I was just reading this article.

Does converting USD to say Euros help pad oneself against a potential US stock market crash?

While I understand that a US crash would affect the rest of the world and perhaps the Euro would go down, but hypothetically if there were a crash would the Euro to USD exchange rate go up and thus at some point I could change a balance back to USD and not feel as much "financial pain" as I would otherwise?

  • 2
    That article looks a little fishy
    – karancan
    Jun 5, 2014 at 13:11
  • 1
    It could help reduce your loss, but there would likely still be a loss. Jun 5, 2014 at 14:43
  • The tradeoff is that now you have EUR, and unless you spend a lot of time in Europe, you will need to change them back to USD if you ever want to spend them. So now you run the risk that EUR will devalue relative to USD (regardless of changes in the US stock market). Just sticking the cash in a bank account in USD would be less risky.
    – dg99
    Jun 5, 2014 at 17:24
  • @Karancan - yes, I began to think a bit so also after I did some more research on similar articles (not so much found) and of course the "... rumors of ..." as mentioned in the article not quite hard facts.
    – Relative0
    Jun 10, 2014 at 9:16
  • Investing USD in USD would help pad loses in case of a stock market crash.
    – Glen Yates
    Mar 12, 2020 at 20:59

1 Answer 1


If the equity market in the USA crashed, its very likely equity markets everywhere else would crash. The USA has a high number of the world's largest businesses and there are correlations between equity markets.
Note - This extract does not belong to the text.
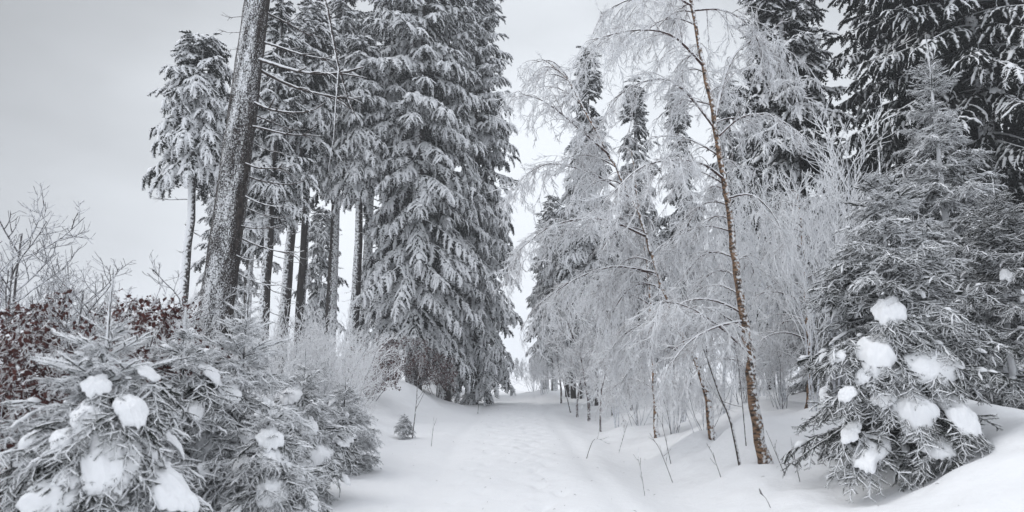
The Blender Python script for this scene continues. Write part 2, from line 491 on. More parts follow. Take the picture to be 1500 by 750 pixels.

So you need to think of equities as a global asset class, not regional.

Your question is then a question about the correlation between equity markets and currency markets.

Here's a guess: If equity markets crashed, you would see a lot of panic selling of stocks denominated in many currencies, but probably the most in USD, due to the large number of the world's largest businesses trading on US stock exchanges. Therefore, when the rest of the world sells US equities they receive cash USD, which they might sell for their local currency. That selling pressure would cause USD to fall. But, when equity markets crash there's a move to safety of the bond markets. The world's largest bond markets are denominated in which currency? Probably USD. So those who receive USD for their equities are going to spend that USD on bonds. In which case there is probably no correlation between equity markets and currency markets at all.